Num certo sentido, o nosso sistema político se aproximaria do sistema americano, no qual a Suprema Corte exerce função normativa, dividindo atribuições com o Congresso americano.

Mas, como nem tudo que é bom para os irmãos do Norte é bom para os do Sul, é prudente aprofundar a discussão acerca do conceito de judicialização da política ou, como preferem outros, da politização da Justiça.

Trata-se de conceitos que já dividem opiniões. Para uns, nesse contexto o Judiciário seria hoje um instrumento de controle do Executivo e do Legislativo, sem ameaçar a democracia. Menos mal. Para outros, no entanto, a Justiça estaria concentrando atribuições e provocando o esvaziamento dos demais poderes, numa perigosa ameaça ao equilíbrio federativo.

Ainda que o princípio do ativismo jurídico seja uma tendência universal e que isso, em tese, não ameaça a democracia, ainda que a crise de identidade dos poderes seja passageira, o fato é que o Poder Legislativo precisa estar preparado para um eventual, digamos, processo de judicialização da política.

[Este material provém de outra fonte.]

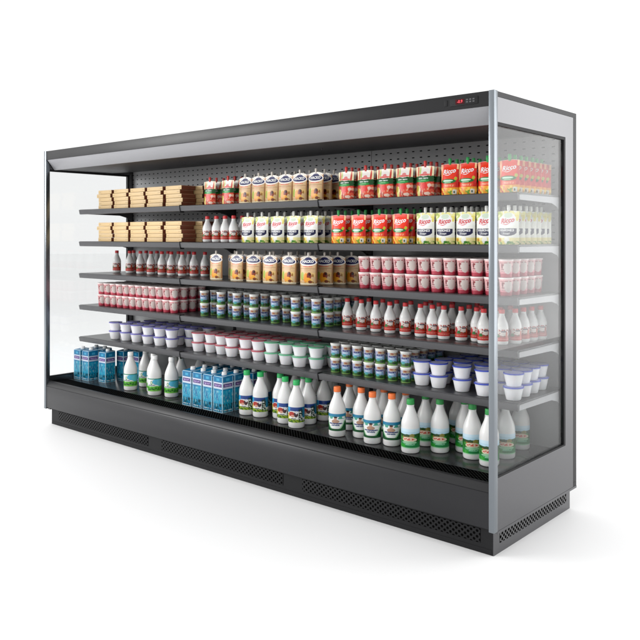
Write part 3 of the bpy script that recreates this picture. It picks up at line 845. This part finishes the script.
# second shelf
put('small_bottle', grid([-2.288, -2.199, -2.113, -2.035], .38, 3, .07, .006), 1.34, 'middle', rot=(22, 8))
put('mayo', grid([-1.882, -1.753, -1.624, -1.489, -1.358], .355, 5, .064), 1.34, 'middle', rot=(0, 2))
put('red_pouch', grid([-1.143, -1.002, -.863, -.723], .345, 5, .060), 1.34, 'right', rot=(0, 2))
put('mayo', grid([-.572, -.457, -.342, -.228, -.110], .345, 7, .057), 1.34, 'right', rot=(0, 2))
# third shelf
put('small_bottle', [[(-3.470, .490), (-3.311, .50), (-3.179, .50), (-3.049, .50), (-2.924, .50), (-2.814, .50), (-2.697, .50), (-2.614, .54), (-2.533, .57)],
                     [(-3.405, .600), (-3.250, .600), (-3.115, .600), (-2.980, .600), (-2.860, .600), (-2.745, .600)]], 1.10, 'left', rot=(25, 10))
put('beige', [[(-2.190, .37), (-1.995, .37), (-1.845, .37), (-1.690, .36), (-1.535, .36), (-1.382, .36)],
              [(-2.005, .43), (-1.875, .44), (-1.72, .42), (-1.57, .42), (-1.418, .415)],
              [(-1.97, .50), (-1.82, .51), (-1.665, .49), (-1.515, .485), (-1.345, .46)],
              [(-1.94, .57), (-1.80, .58), (-1.65, .56), (-1.50, .555), (-1.300, .525)], [(-2.110, .46), (-1.42, .60), (-1.246, .585)]], 1.10, 'middle', rot=(6, 5))
put('pink_cup', grid(ar(-.960, 12, .0760), .345, 5, .0775), 1.10, 'right', 2, .0856, rot=(28, 3), jit=.0008)
# fourth shelf
put('pink_cup', grid(ar(-3.440, 12, .0777), .345, 4, .0775), .86, 'left', 2, .0856, rot=(38, 5), jit=.0008)
put('blue_cup', [[(-2.301, .366), (-2.128, .358), (-1.981, .36), (-1.829, .36), (-1.644, .356), (-1.469, .346), (-1.309, .345)]] +
    [[(x, .445 + .075 * k) for x in (-2.290, -2.118, -1.971, -1.819, -1.634, -1.459, -1.300)] for k in range(4)], .86, 'middle', 2, .0816, rot=(30, 14), jit=.002)
S4 = [[(-1.155, .44), (-1.045, .425), (-.938, .415), (-.838, .41), (-.742, .415), (-.641, .405), (-.567, .40), (-.495, .395), (-.405, .41), (-.326, .43), (-.262, .385), (-.182, .410)],
      [(-1.163, .53), (-1.069, .525), (-.971, .525), (-.876, .52), (-.783, .525), (-.690, .525), (-.604, .525), (-.512, .50), (-.418, .515), (-.350, .510), (-.232, .495), (-.150, .485)],
      [(-.74, .65), (-.60, .65), (-.45, .65), (-.33, .62), (-.24, .61), (-.148, .565)],
      [(-.140, .640)], [(-.128, .715)]]
put('small_bottle', S4, .86, 'right', rot=(26, 9))
# lowest shelf
put('violet_tub', [ar_ for ar_ in [[(x, .37) for x in ar(-3.306, 6, .133)], [(x, .480) for x in (-3.235, -3.11, -2.967, -2.834, -2.705, -2.575)], [(x, .60) for x in (-3.199, -3.054, -2.924, -2.787, -2.655, -2.527)]]], .62, 'left', 2, .0632, rot=(0, 20))
put('red_tub', [[(-2.368, .375), (-2.262, .392), (-2.150, .385), (-2.033, .366), (-1.915, .375), (-1.794, .366)],
                [(x, .485) for x in ar(-2.305, 6, .112)], [(x, .590) for x in ar(-2.215, 7, .112)]], .62, 'middle', 2, .0632, rot=(0, 20))
put('green_tub', [[(-1.678, .362), (-1.565, .372), (-1.452, .366), (-1.338, .380)], [(x, .485) for x in (-1.600, -1.495, -1.390, -1.290)]], .62, 'middle', 2, .0632, rot=(0, 20))
put('blue_cup', grid([-1.181, -1.103, -1.026, -.947, -.869, -.789, -.706], .365, 5, .078), .62, 'right', 2, .0816, rot=(28, 8), jit=.001)
put('blue_tub', [[(-.608, .368), (-.503, .362), (-.369, .36), (-.232, .335), (-.085, .345)],
                 [(-.545, .475), (-.430, .470), (-.305, .462), (-.195, .435), (-.092, .447)],
                 [(-.535, .580), (-.425, .575), (-.315, .570), (-.205, .545), (-.102, .550)],
                 [(-.520, .685), (-.410, .680), (-.300, .675), (-.205, .650), (-.108, .655)]], .62, 'right', 2, .0632, rot=(0, 20))
# bottom deck
put('carton', [[(-3.586, .262), (-3.484, .272), (-3.330, .312)], [(-3.575, .372), (-3.470, .380), (-3.290, .440)], [(-3.18, .50)]], .31, 'left', rot=(0, 1.5))
put('meadow', [[(-2.943, .245), (-2.675, .252), (-2.542, .286)], [(-2.972, .395), (-2.765, .310), (-2.60, .415)], [(-2.72, .46), (-2.57, .56)]], .31, 'left', rot=(24, 7))
put('carton', grid([-2.2535, -2.1540, -2.0545, -1.9580], .222, 2, .0985) + [[(-2.24, .45), (-2.13, .45), (-2.02, .45), (-1.91, .43)]], .31, 'middle', rot=(0, .6), jit=.001)
put('cow', [[(-1.795, .265), (-1.688, .276), (-1.580, .330), (-1.474, .262), (-1.353, .226)],
            [(-1.787, .405), (-1.612, .500), (-1.455, .400), (-1.362, .335), (-1.350, .462)],
            [(-1.49, .56), (-1.40, .60)]], .31, 'middle', rot=(22, 5))
put('boy', [[(-1.060, .236), (-.950, .300), (-.834, .245), (-.732, .278)],
            [(-1.103, .390), (-.866, .390), (-.737, .410)], [(-1.14, .50), (-.96, .48), (-.86, .53)]], .31, 'right', rot=(28, 3))
put('farm', [[(-.585, .232), (-.477, .331), (-.300, .338), (-.182, .290)],
             [(-.600, .390), (-.390, .418), (-.186, .455)], [(-.640, .56), (-.500, .54), (-.330, .60), (-.205, .650)]], .31, 'right', rot=(26, 4))
print('COUNTS', COUNT, sum(COUNT.values()))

A primeira providência é tomar medidas corajosas para extirpar da vida pública, em particular do Congresso Nacional, práticas como patrimonialismo, clientelismo e nepotismo, que estão na raiz do subdesenvolvimento, cujo mal maior é a corrupção. Não se fortalece a República por outro caminho que não seja o da ética, da transparência e do respeito à coisa pública. Senado e Câmara devem iniciar essa renovação de costumes.

As reações internas à enxurrada de denúncias contra o Congresso Nacional têm sido tímidas, embora estejamos conscientes da verdadeira dimensão dos estragos que elas estão causando ao conceito de representação.

A cobrança da sociedade sobre a instituição é intensa e natural.

É bom que seja assim, pois nossa democracia já amadureceu o suficiente para que vivenciemos um processo de depuração interna corporis sem ceder ao espírito de corpo.

O Congresso Nacional não pode ser uma ação entre amigos que se locupletam.

Para se reinventar, o Poder Legislativo terá de se reciclar a partir dos princípios republicanos. Caso contrário, lhe sobrará o papel marginal na relação com as demais instituições, reduzindo a nada a sua representatividade.

Aí, sim, provocando um perigoso desequilíbrio entre os poderes.

Na crise surge a oportunidade de mudança.

Para Weber, ¿poder é toda chance, seja ela qual for, de impor a própria vontade numa relação social, mesmo contra a relutância dos outros¿. O Congresso Nacional, portanto, precisa ter a iniciativa de se recompor, se preservar e se reinventar, na busca da harmonia e do equilíbrio entre os poderes para o fortalecimento do estado democrático de direito.

RENATO CASAGRANDE é senador (PSB-ES).